A fuego lento
Édgar Arandia
La Razón (Edición Impresa)
00:00 / 12 de julio de 2015
A mi compadre Teo le gusta bailar la canción de la película Zorba el griego. Su cojera (medalla de guerra popular) le da un toque dramático que le divierte. Siempre que la alegría le arrebata la razón, nos invita a su dormitorio para mostrarnos el recorte de prensa donde aparece su nombre, perdido entre cientos de los heridos y muertos que dejó la revuelta de octubre de 2003. Nunca pidió ayuda del Gobierno, ni siquiera intentó emprender el camino interminable del resarcimiento por su herida; muchos, en cambio, que no lo merecían sospechosamente sí lo recibieron.
Puso una esperanza desmedida en el Gobierno, pensó que muchas cosas cambiarían, pero en sus ojos se adivina una lúgubre desilusión:
—Todo se está pudriendo por culpa de los advenedizos, dice, aleteando los brazos, impotente, porque no puede hacer nada para impedirlo ¿O sí? Como no le interesa el balompié, no le duele la mafia de la FIFA que ya denunció el inefable Maradona hace más de una década, pero sí le tortura lo que pasa en Chile, donde el hijo de la presidenta Bachelet se metió en turbios negocios y frenó lo que podía ser una revolución que hubiera facilitado el diálogo entre nuestros pueblos. Hasta ahora no concibe que un grupo de mujeres haya convertido el Fondo Indígena en su fondo personal, habida cuenta de que siempre el mandatario Evo, quien trabaja entre 12 y 13 horas diarias, dice: “Ahora ya no gobiernan los gringos, sino los indios”. Todos percibimos que es solo un slogan y que le muestran una película que no es la real. Si nos remontamos al primer campanazo de los actos de envilecimiento de Santos Ramírez, y que continuaron con los grupos de abogados incrustados en el Ministerio de Gobierno, expertos en concebir corralitos para delinquir y asaltar sin dejar rastros, podemos afirmar que no hubo una reacción inmediata para cortar de cuajo algo que erosiona lentamente el proceso político que vive Bolivia. Un cambio revolucionario sin ética siempre culmina en el fracaso, eso nos lo demuestra la historia.
Los actos delincuenciales están en el menú diario de los bolivianos, la oposición sólo aletea y no tiene ningún peso específico para plantear una alternativa de control fiscal y usa estos escándalos para intentar apuntalar autoridad moral y definir una alternativa.
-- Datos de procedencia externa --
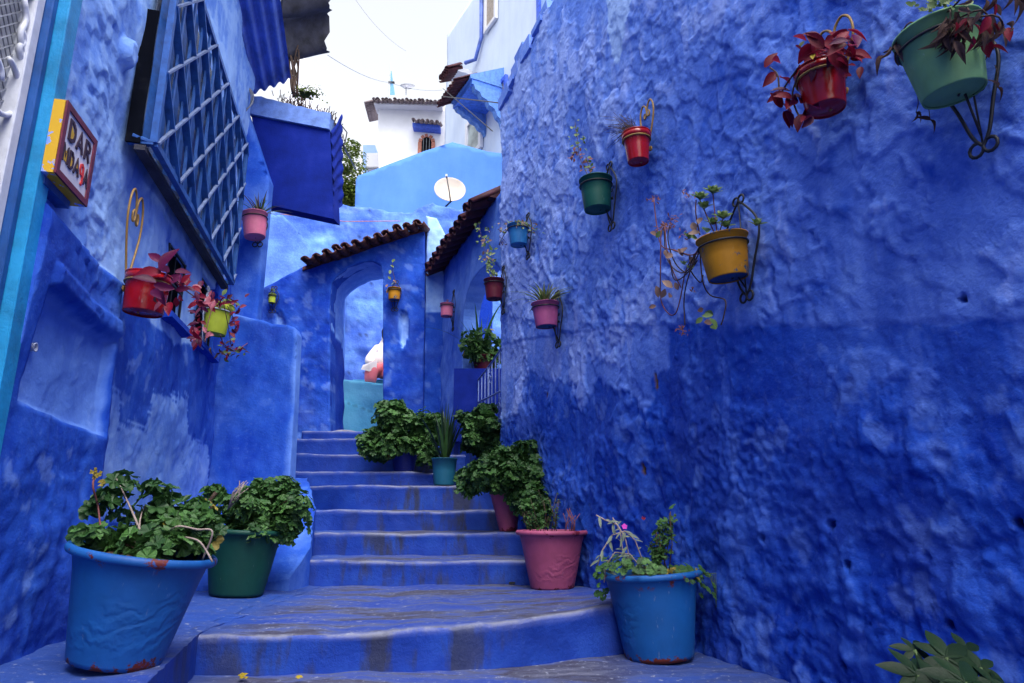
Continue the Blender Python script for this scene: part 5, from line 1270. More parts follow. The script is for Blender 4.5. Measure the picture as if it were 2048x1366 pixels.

No puede porque tiene entre sus representantes aventureros como Amílcar Barral, el prototipo del advenedizo que sólo busca aprovecharse de su condición de asambleísta para asaltar a sus propios compañeros.
Sin embargo, esta lacra moral llegó muy lejos, ahora la Fundación Cultural del Banco Central está en la mira por las denuncias de Potosí, Sucre, Santa Cruz y La Paz. Existe una auditoría que el Consejo de Administración quiso cambiarla, presionando al auditor para que excluya de su trabajo observaciones que apuntan a procesos penales. Estos fueron denunciados en noviembre de 2014, y las autoridades no movieron un dedo; más bien, semanas atrás, modificaron su estatuto (obviamente, como en las épocas neoliberales, sin consultar a nadie) en el que se otorgan poderes ilimitados para disponer del dinero del Estado. ¿Por qué? ¿Quiénes los protegen? ¿Las autoridades habrán leído su estatuto? Un gobierno que fue capaz de rescatar los hidrocarburos de poderosas trasnacionales y generar una economía sólida, que nacionalizó Entel, que tiene los servicios del agua y la energía eléctrica y el transporte aéreo, no es capaz de “nacionalizar” una institución que podía haberse convertido en el brazo impulsor de la descolonización para que la revolución cultural no sea solo un eslogan vacío. Así como el presidente Evo afirma, nosotros también decimos:
—¡No lo podemos entender! Mientras tanto, estamos expectantes, con alguna ínfima esperanza.
Abrazo a mi compadre y comparto con él su baile preferido.